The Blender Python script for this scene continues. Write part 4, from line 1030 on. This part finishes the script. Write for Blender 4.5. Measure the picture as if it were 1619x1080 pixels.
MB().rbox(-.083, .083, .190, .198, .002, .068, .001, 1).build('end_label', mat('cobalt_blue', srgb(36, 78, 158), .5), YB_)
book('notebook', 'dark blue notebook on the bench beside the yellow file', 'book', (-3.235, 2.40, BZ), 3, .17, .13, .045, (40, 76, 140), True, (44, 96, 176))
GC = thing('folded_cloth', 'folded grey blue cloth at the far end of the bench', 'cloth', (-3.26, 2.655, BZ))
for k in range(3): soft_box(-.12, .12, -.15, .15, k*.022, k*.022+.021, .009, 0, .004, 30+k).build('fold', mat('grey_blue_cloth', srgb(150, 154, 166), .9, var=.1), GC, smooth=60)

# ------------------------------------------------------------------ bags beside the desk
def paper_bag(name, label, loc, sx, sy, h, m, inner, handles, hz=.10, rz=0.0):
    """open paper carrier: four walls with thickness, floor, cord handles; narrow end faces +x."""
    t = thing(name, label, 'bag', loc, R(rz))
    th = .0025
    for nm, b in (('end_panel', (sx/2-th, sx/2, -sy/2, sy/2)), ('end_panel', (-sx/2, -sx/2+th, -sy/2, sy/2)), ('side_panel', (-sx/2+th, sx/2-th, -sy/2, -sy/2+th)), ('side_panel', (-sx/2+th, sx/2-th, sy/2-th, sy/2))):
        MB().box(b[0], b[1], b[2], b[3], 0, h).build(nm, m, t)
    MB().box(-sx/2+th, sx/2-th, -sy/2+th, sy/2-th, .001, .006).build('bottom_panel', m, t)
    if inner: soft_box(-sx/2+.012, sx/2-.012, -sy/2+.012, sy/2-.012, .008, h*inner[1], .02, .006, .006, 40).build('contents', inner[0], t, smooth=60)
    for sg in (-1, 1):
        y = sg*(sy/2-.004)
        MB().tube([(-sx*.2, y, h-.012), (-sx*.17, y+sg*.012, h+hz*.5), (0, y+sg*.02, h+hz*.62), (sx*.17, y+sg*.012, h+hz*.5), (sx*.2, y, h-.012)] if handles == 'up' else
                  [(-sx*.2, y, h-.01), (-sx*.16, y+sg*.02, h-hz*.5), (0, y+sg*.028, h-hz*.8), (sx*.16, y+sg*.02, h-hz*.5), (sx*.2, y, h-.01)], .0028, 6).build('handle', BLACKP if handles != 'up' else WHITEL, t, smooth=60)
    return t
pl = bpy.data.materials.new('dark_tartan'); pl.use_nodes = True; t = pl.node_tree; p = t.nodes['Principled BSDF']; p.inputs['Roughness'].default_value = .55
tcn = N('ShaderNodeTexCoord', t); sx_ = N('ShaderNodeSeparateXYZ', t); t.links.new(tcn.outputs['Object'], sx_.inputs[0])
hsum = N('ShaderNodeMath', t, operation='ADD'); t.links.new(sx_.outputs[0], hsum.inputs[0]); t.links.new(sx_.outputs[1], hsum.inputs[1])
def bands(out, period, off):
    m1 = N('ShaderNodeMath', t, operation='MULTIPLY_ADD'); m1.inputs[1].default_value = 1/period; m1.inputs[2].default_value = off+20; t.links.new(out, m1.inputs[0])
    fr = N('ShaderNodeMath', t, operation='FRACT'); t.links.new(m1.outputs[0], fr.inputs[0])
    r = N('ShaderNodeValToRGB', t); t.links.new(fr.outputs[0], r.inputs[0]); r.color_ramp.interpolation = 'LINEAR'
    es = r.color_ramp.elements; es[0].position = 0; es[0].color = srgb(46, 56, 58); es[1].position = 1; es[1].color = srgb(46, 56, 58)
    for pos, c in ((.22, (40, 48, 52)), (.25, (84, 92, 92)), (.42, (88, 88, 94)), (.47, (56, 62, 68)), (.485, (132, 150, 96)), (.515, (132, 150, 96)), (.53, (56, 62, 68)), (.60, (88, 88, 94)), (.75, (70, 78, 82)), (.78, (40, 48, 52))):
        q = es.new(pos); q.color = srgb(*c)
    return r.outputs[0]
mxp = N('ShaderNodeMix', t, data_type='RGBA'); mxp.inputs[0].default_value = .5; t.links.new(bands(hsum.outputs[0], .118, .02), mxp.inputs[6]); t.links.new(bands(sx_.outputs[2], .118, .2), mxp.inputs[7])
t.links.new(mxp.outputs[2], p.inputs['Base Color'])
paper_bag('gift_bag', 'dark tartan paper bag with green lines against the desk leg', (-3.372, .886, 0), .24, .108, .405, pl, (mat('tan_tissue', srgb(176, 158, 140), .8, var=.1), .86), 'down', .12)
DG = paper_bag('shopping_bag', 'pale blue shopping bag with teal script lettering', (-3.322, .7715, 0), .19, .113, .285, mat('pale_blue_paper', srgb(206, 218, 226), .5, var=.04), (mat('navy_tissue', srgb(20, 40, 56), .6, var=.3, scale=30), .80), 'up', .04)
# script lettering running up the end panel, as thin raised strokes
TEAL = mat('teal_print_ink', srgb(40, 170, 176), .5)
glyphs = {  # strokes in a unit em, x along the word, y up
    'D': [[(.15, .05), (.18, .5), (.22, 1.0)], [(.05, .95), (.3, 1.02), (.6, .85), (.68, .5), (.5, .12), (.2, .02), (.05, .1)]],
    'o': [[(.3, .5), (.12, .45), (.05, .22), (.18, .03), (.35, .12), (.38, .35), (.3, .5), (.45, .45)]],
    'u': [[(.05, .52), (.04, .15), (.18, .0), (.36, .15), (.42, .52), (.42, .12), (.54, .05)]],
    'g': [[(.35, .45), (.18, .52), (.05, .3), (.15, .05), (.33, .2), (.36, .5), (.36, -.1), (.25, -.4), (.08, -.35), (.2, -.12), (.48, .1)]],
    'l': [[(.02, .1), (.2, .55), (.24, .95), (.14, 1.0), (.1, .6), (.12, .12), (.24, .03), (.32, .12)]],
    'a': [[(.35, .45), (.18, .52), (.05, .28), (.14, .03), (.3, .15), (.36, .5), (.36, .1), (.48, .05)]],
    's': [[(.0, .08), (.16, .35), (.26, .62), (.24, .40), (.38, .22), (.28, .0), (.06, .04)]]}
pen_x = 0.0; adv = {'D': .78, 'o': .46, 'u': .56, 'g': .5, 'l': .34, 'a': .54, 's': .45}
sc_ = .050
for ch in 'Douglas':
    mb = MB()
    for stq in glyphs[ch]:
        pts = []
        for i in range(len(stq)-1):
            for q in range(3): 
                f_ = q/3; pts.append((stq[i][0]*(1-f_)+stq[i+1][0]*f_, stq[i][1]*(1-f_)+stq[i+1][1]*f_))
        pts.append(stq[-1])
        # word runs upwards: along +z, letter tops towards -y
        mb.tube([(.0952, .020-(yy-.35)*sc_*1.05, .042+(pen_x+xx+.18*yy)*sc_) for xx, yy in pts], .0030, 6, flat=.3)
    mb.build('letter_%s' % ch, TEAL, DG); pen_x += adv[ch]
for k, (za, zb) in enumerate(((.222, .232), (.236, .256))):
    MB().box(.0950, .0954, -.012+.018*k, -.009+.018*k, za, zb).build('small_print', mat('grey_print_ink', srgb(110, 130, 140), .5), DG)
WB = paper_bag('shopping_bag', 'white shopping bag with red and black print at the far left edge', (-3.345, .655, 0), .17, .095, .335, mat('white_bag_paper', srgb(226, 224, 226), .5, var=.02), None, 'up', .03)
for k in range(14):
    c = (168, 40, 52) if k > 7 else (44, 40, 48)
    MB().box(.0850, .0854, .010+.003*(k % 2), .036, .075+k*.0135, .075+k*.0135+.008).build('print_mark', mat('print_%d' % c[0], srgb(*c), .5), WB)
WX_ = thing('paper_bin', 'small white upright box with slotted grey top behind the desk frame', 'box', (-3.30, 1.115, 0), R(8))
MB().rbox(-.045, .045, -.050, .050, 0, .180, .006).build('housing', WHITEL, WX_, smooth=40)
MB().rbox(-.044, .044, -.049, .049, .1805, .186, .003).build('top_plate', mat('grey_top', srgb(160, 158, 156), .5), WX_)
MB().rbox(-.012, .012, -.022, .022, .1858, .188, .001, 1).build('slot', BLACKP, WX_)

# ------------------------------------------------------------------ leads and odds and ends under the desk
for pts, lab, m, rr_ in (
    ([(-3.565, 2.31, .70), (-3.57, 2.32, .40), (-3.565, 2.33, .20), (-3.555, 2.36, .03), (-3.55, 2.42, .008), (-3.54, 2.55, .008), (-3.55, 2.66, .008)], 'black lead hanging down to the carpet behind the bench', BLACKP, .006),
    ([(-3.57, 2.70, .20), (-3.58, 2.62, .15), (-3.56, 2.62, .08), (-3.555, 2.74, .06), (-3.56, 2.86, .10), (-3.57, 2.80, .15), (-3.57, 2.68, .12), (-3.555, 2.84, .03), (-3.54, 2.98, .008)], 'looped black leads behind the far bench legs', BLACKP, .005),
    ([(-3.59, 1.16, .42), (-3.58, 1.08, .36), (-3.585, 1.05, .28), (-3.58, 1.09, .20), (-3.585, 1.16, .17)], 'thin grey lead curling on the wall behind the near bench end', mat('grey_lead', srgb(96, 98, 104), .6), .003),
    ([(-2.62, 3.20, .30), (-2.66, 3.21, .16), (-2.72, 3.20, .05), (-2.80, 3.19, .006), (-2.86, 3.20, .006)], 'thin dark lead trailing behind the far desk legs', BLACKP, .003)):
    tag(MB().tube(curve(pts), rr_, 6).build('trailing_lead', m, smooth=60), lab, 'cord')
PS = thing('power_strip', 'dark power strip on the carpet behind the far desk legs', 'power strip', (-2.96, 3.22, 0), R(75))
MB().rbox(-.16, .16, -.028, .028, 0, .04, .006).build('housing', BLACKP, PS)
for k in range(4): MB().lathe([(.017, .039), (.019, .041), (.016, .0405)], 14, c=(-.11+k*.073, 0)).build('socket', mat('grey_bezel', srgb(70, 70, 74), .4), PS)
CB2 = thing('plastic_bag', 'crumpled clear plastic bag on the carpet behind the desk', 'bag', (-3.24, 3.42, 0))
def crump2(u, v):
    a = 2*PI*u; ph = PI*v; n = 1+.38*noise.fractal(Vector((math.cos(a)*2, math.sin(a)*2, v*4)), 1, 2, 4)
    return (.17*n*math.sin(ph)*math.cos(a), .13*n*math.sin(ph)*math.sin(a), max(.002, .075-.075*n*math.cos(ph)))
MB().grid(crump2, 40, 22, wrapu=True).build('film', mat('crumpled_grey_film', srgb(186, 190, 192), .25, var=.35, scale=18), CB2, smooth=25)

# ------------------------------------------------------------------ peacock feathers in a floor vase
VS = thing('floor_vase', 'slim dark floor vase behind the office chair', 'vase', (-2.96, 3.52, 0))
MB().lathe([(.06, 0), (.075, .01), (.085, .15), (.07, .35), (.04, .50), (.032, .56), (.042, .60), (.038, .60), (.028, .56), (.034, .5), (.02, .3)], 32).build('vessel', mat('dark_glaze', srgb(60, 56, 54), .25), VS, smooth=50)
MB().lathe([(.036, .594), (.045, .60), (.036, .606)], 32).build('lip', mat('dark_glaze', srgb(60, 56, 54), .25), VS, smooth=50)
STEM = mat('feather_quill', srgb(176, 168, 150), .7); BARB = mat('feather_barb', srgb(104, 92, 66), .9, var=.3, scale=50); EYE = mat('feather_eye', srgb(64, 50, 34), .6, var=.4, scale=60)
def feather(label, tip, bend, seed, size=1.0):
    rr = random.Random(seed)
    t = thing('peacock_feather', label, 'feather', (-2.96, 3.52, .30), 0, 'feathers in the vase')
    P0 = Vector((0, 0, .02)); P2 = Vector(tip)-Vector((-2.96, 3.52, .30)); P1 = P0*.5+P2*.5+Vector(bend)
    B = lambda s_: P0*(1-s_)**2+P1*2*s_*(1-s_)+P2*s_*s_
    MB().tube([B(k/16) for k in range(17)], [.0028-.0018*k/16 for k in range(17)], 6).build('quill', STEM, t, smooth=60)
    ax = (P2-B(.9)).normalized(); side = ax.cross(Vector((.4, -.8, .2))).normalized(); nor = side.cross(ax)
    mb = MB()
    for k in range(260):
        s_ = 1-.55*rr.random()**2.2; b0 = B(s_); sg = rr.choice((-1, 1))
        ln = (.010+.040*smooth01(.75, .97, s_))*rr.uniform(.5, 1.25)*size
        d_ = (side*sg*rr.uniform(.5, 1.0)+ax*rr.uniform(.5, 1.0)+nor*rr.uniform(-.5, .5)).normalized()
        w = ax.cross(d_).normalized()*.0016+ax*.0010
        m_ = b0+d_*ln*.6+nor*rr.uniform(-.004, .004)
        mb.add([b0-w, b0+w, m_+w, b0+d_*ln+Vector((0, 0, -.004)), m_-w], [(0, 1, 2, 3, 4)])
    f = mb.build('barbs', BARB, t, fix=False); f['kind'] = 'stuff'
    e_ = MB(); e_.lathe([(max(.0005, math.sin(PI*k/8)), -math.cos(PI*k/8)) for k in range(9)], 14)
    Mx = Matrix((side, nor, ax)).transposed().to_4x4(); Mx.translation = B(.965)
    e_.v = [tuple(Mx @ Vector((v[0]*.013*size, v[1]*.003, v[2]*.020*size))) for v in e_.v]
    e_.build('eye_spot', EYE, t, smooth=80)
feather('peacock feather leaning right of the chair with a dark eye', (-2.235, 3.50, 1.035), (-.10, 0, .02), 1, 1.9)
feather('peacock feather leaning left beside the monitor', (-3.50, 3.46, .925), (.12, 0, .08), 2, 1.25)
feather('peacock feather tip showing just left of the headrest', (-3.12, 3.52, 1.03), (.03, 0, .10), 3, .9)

### Written problem:
Find each line holding "script". Copy it out.

### Complete answer:
The Blender Python script for this scene continues. Write part 4, from line 1030 on. This part finishes the script. Write for Blender 4.5. Measure the picture as if it were 1619x1080 pixels.
DG = paper_bag('shopping_bag', 'pale blue shopping bag with teal script lettering', (-3.322, .7715, 0), .19, .113, .285, mat('pale_blue_paper', srgb(206, 218, 226), .5, var=.04), (mat('navy_tissue', srgb(20, 40, 56), .6, var=.3, scale=30), .80), 'up', .04)
# script lettering running up the end panel, as thin raised strokes